■ Direction:
Set down exactly the lines of the listing below, please, beginning with the first and ending with the line that holds "LAMP=(1.0,0.365,0.10)".

■ Dataset excerpt:
# # #

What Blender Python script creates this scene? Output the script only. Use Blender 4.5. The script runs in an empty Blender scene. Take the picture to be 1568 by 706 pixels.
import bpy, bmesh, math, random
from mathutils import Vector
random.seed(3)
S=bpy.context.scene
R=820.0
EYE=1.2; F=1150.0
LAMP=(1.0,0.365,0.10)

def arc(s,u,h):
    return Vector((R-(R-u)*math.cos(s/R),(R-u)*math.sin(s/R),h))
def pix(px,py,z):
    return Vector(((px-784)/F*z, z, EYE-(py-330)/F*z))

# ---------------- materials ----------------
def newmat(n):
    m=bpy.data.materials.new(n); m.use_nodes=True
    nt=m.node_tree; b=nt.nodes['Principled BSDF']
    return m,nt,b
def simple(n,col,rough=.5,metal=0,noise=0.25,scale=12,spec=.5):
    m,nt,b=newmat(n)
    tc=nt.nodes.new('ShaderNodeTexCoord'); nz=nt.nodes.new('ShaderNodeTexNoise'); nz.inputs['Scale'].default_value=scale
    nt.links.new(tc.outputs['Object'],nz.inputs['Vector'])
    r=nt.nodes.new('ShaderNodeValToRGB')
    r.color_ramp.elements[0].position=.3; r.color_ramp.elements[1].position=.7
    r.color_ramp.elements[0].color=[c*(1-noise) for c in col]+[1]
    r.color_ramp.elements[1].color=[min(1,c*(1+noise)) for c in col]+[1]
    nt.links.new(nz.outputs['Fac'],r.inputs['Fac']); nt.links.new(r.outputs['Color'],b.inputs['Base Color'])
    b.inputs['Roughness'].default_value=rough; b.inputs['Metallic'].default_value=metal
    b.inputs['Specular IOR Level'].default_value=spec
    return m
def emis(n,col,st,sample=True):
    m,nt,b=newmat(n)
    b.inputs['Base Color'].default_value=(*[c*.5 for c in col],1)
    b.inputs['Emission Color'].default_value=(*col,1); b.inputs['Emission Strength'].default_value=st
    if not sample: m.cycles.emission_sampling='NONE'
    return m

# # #

■ Completed exercise:
What Blender Python script creates this scene? Output the script only. Use Blender 4.5. The script runs in an empty Blender scene. Take the picture to be 1568 by 706 pixels.
import bpy, bmesh, math, random
from mathutils import Vector
random.seed(3)
S=bpy.context.scene
R=820.0
EYE=1.2; F=1150.0
LAMP=(1.0,0.365,0.10)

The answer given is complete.